Quote verbatim everything from the line containing "r = ramp(N, [(0.0, dark), (0.5, mid), (1.0, light)])" down to the line containing "COL = S.collection", with both of those lines included and no others.

(Scene script records)
== == ==

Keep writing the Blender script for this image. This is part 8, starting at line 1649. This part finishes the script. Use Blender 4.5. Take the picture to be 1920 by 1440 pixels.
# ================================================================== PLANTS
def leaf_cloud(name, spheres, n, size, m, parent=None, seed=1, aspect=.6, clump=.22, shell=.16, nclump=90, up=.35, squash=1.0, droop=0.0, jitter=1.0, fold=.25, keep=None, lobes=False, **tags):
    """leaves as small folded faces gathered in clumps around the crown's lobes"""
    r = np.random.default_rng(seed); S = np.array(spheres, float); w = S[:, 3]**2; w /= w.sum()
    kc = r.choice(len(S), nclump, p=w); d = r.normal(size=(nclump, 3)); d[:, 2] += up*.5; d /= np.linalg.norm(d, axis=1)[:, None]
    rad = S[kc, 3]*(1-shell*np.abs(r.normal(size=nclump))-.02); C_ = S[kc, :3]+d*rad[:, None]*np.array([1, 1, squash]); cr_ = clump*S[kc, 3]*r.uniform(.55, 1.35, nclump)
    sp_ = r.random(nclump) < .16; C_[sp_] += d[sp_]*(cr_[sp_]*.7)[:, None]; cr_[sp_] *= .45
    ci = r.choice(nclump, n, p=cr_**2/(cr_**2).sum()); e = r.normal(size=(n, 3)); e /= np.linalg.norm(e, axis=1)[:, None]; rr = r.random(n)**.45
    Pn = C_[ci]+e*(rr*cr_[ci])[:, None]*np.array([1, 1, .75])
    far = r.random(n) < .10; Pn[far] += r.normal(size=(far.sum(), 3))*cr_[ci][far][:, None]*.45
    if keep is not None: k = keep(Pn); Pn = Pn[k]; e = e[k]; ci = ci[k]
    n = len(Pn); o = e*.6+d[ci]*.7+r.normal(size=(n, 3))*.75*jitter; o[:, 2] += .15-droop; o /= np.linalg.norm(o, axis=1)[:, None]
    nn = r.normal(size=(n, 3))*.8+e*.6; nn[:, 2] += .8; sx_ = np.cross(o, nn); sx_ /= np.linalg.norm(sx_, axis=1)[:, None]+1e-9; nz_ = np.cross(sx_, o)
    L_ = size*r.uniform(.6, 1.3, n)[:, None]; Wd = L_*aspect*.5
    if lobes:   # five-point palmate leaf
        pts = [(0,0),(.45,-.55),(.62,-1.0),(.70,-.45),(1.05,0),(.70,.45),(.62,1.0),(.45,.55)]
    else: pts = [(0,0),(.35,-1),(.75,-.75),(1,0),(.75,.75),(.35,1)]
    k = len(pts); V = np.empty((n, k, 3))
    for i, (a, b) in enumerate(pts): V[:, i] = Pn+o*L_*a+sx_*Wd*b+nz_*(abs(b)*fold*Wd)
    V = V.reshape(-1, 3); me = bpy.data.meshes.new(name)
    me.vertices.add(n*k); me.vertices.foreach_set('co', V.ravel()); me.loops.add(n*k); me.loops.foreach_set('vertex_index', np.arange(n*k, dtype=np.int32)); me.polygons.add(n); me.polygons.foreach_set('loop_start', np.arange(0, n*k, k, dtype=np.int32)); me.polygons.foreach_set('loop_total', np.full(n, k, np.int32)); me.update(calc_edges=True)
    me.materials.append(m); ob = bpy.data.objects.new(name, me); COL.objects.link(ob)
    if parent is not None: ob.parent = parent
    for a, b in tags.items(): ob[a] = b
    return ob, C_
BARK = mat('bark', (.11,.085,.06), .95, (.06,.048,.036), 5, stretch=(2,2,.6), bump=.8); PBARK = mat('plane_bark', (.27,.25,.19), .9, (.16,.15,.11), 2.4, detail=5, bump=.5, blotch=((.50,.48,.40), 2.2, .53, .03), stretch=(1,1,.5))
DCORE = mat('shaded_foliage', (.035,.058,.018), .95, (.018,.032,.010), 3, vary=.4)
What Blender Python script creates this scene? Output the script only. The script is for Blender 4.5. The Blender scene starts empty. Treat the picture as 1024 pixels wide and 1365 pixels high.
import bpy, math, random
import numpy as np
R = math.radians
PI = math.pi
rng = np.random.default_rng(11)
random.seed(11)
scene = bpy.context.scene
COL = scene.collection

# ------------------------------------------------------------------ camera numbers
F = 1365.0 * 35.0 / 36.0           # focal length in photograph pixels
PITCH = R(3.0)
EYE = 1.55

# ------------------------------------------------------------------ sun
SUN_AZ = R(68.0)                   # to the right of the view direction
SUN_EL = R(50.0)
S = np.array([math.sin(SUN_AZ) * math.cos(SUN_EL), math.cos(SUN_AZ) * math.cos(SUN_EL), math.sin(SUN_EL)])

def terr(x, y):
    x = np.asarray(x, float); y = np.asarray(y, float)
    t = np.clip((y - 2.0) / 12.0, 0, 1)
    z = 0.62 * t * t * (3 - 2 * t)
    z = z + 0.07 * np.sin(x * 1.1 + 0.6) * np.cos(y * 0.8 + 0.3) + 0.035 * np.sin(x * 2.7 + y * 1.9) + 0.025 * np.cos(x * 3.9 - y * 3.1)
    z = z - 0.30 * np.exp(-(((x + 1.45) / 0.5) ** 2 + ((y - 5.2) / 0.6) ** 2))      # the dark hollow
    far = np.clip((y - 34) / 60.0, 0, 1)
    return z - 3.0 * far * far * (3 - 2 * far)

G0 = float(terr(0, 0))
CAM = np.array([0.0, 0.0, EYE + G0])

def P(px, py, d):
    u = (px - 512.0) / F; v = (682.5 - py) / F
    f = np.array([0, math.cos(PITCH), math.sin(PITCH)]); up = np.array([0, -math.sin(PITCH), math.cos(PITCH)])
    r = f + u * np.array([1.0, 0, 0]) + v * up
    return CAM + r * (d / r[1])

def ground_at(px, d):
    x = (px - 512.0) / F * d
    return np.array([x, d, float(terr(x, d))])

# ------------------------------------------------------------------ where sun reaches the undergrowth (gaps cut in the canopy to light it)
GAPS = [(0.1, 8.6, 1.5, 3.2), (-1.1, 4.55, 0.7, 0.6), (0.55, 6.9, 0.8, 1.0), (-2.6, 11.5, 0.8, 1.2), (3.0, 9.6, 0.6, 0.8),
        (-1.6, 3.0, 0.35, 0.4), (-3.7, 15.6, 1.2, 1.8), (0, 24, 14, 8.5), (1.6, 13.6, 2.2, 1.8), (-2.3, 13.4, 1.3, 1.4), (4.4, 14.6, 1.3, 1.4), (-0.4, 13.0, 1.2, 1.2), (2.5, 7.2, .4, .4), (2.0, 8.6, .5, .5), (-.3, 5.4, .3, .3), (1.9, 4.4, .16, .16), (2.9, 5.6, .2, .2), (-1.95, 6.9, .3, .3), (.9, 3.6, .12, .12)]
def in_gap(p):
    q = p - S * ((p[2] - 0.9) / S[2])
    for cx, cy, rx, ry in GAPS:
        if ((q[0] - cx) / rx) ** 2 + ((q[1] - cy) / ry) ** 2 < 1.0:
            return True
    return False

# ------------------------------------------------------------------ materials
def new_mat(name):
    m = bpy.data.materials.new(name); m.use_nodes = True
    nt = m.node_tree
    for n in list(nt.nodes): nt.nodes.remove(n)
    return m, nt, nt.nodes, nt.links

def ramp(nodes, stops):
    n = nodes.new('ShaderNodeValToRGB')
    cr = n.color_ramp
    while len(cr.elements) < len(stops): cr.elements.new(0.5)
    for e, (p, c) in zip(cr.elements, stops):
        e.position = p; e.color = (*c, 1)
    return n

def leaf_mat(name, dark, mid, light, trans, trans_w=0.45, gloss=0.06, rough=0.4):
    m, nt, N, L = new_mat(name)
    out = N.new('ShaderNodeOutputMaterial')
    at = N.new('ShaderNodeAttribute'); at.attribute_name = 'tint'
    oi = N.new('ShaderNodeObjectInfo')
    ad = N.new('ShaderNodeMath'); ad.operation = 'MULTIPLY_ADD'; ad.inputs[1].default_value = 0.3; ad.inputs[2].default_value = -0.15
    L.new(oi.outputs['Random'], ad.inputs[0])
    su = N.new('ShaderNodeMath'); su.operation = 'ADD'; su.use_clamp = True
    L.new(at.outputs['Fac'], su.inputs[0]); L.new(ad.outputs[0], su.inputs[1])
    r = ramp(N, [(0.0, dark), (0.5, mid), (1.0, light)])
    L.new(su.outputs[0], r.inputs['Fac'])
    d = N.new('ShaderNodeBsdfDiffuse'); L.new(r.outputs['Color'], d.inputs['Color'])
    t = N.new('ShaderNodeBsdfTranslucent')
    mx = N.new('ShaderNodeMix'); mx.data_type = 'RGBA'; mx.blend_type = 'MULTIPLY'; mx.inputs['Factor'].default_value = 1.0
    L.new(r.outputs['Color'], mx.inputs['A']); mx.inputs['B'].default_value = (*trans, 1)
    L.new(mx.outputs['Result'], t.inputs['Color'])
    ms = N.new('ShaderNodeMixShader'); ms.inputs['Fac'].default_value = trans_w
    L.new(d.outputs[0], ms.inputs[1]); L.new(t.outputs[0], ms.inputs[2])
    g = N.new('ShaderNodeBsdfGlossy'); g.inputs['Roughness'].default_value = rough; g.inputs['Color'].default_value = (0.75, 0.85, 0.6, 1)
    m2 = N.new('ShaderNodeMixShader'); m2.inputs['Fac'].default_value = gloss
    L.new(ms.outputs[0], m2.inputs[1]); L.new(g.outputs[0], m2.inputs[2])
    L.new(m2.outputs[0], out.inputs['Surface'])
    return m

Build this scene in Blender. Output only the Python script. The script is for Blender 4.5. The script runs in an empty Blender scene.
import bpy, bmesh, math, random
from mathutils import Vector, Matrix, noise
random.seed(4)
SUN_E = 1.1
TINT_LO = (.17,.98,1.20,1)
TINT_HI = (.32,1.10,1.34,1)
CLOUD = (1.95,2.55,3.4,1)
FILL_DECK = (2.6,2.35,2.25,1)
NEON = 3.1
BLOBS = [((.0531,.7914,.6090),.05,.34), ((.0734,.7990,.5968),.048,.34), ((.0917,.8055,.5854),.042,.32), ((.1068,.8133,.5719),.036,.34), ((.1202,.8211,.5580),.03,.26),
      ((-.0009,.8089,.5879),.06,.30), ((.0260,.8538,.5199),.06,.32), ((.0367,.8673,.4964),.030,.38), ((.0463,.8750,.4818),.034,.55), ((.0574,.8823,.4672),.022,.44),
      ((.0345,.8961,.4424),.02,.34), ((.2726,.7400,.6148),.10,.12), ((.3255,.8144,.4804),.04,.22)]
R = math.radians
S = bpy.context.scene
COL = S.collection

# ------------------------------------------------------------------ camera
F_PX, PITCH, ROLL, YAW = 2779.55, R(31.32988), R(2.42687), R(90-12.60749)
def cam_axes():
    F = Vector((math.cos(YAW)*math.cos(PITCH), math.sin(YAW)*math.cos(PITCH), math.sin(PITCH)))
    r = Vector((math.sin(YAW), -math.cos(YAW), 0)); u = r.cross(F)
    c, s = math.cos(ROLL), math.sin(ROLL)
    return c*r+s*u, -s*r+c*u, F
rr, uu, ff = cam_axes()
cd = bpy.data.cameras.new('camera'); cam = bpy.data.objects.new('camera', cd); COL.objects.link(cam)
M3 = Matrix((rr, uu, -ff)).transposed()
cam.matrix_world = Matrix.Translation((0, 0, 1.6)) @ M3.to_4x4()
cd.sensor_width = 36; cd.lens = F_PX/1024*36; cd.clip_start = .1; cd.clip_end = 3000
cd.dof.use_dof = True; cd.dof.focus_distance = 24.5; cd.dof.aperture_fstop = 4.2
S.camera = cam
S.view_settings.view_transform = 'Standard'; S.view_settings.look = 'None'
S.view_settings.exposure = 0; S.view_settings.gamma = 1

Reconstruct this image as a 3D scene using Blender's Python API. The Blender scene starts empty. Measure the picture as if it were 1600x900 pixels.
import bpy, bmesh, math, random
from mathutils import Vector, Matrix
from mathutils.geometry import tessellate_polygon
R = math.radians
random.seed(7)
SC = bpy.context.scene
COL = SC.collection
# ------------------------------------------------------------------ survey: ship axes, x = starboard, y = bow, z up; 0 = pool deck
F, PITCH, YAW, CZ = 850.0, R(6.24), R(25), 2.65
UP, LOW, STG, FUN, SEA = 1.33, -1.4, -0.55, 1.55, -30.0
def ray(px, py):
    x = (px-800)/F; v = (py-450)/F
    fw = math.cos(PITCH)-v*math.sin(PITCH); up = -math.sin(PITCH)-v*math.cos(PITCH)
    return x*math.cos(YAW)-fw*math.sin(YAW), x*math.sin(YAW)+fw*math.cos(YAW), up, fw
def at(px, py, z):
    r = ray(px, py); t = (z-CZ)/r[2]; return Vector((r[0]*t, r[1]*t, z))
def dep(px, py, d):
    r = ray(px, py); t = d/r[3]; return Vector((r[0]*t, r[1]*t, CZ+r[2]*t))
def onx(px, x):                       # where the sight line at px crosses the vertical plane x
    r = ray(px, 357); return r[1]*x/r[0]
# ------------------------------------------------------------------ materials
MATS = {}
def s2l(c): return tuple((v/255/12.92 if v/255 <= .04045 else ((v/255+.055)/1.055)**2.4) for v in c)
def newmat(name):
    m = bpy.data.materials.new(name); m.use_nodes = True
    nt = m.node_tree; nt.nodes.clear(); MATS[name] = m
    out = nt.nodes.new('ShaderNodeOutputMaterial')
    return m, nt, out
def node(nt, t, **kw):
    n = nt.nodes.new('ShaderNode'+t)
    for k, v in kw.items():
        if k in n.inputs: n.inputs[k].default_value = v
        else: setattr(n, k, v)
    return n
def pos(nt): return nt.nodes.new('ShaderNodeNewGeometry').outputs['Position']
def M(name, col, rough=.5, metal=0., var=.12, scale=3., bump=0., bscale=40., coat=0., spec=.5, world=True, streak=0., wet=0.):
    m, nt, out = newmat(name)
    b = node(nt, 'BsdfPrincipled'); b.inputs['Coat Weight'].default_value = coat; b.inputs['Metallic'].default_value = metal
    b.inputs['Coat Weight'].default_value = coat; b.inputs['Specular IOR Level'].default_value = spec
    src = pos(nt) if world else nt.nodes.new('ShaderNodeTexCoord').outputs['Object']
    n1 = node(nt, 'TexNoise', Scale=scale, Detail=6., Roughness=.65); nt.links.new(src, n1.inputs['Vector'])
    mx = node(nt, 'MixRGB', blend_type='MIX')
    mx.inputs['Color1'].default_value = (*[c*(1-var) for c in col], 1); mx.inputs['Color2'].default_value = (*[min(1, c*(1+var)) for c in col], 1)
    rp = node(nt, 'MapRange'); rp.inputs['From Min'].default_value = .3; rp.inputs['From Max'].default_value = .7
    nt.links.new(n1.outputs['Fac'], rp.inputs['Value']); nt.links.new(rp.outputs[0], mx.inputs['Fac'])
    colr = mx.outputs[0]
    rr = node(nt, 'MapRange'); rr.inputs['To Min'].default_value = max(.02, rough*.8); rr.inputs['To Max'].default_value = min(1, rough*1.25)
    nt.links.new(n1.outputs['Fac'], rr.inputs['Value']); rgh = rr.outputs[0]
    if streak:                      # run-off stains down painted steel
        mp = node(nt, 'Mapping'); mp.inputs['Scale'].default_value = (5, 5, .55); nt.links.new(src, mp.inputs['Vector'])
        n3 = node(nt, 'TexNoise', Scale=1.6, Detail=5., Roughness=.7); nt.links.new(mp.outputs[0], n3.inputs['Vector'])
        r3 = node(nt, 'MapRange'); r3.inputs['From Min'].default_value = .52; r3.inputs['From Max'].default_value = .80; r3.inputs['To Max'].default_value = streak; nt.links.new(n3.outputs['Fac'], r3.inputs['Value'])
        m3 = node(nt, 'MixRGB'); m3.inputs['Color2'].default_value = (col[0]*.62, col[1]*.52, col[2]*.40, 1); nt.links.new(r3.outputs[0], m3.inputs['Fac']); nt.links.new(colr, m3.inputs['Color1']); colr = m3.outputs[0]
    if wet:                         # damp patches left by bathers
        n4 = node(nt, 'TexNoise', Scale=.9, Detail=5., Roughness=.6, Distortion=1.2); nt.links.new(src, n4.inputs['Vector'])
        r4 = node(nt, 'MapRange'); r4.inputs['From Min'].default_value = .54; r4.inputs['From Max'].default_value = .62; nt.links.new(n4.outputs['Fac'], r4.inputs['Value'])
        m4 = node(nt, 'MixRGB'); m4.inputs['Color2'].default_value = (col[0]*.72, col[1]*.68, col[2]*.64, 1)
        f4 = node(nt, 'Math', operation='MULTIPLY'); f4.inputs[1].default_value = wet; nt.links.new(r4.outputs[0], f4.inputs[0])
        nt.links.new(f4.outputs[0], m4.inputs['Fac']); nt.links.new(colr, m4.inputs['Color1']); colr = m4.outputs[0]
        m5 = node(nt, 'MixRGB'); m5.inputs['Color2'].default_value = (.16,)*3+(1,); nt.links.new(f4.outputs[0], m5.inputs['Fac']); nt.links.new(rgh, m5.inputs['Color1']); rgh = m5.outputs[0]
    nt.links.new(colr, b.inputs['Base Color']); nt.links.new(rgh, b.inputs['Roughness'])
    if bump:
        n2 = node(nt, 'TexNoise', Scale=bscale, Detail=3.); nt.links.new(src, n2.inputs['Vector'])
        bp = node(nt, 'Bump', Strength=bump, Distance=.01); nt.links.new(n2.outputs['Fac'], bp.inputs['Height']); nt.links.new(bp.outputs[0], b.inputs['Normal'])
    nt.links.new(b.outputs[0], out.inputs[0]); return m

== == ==

■ Right answer
    r = ramp(N, [(0.0, dark), (0.5, mid), (1.0, light)])
    L.new(su.outputs[0], r.inputs['Fac'])
    d = N.new('ShaderNodeBsdfDiffuse'); L.new(r.outputs['Color'], d.inputs['Color'])
    t = N.new('ShaderNodeBsdfTranslucent')
    mx = N.new('ShaderNodeMix'); mx.data_type = 'RGBA'; mx.blend_type = 'MULTIPLY'; mx.inputs['Factor'].default_value = 1.0
    L.new(r.outputs['Color'], mx.inputs['A']); mx.inputs['B'].default_value = (*trans, 1)
    L.new(mx.outputs['Result'], t.inputs['Color'])
    ms = N.new('ShaderNodeMixShader'); ms.inputs['Fac'].default_value = trans_w
    L.new(d.outputs[0], ms.inputs[1]); L.new(t.outputs[0], ms.inputs[2])
    g = N.new('ShaderNodeBsdfGlossy'); g.inputs['Roughness'].default_value = rough; g.inputs['Color'].default_value = (0.75, 0.85, 0.6, 1)
    m2 = N.new('ShaderNodeMixShader'); m2.inputs['Fac'].default_value = gloss
    L.new(ms.outputs[0], m2.inputs[1]); L.new(g.outputs[0], m2.inputs[2])
    L.new(m2.outputs[0], out.inputs['Surface'])
    return m

Build this scene in Blender. Output only the Python script. The script is for Blender 4.5. The script runs in an empty Blender scene.
import bpy, bmesh, math, random
from mathutils import Vector, Matrix, noise
random.seed(4)
SUN_E = 1.1
TINT_LO = (.17,.98,1.20,1)
TINT_HI = (.32,1.10,1.34,1)
CLOUD = (1.95,2.55,3.4,1)
FILL_DECK = (2.6,2.35,2.25,1)
NEON = 3.1
BLOBS = [((.0531,.7914,.6090),.05,.34), ((.0734,.7990,.5968),.048,.34), ((.0917,.8055,.5854),.042,.32), ((.1068,.8133,.5719),.036,.34), ((.1202,.8211,.5580),.03,.26),
      ((-.0009,.8089,.5879),.06,.30), ((.0260,.8538,.5199),.06,.32), ((.0367,.8673,.4964),.030,.38), ((.0463,.8750,.4818),.034,.55), ((.0574,.8823,.4672),.022,.44),
      ((.0345,.8961,.4424),.02,.34), ((.2726,.7400,.6148),.10,.12), ((.3255,.8144,.4804),.04,.22)]
R = math.radians
S = bpy.context.scene
COL = S.collection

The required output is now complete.